Number of jobs disputed in Arctic drilling debate

? Pitching the president’s energy agenda, Interior Secretary Gale Norton told a farm group in Arkansas last week that oil drilling in an Arctic wildlife refuge would produce more than 700,000 jobs.

She also cited the number at stops in Missouri and Indiana and has used it in recent months on talk shows, in speeches and in newspaper op-ed articles.

But some independent economists call the figure highly suspect, based on a 12-year-old study using assumptions that may or may not be valid. A separate study for the Energy Department estimates about a third as many jobs. Environmentalists say a more accurate number though disputed as well would be about 50,000.

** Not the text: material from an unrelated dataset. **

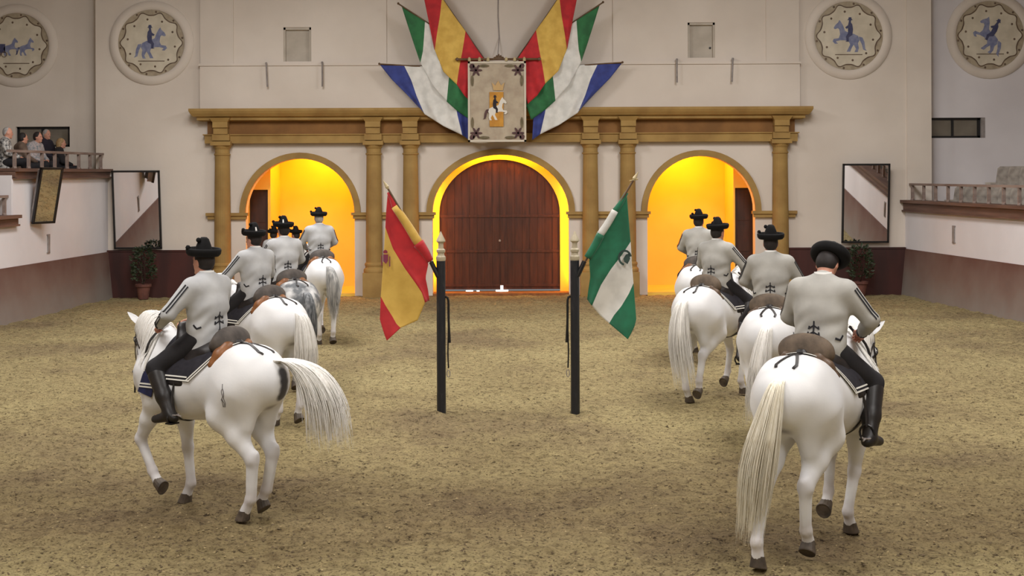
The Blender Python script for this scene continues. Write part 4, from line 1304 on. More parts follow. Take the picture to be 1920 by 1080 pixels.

Even some drilling supporters say the Norton number is at best a “high water mark” guess.

As the Senate prepares in the coming weeks to debate whether to allow oil companies to drill in Alaska’s Arctic National Wildlife Refuge, the spin from both sides of the issue has contained distortions ranging from the amount of oil the refuge contains to the likely environmental impact.

But it is the issue of jobs that has resonated most clearly in Congress where the future of ANWR, as the refuge is called, will be decided. Last summer the Teamsters Union dangled a 735,000 jobs number before lawmakers, helping win House passage of an energy bill that includes drilling in the refuge.

Some economists question whether the analysis from 12 years ago can provide an accurate forecast of jobs today.

“The numbers don’t make sense. … They’re not even in the ballpark,” maintains Dean Baker, an economist whose analysis has been cited frequently by environmentalists.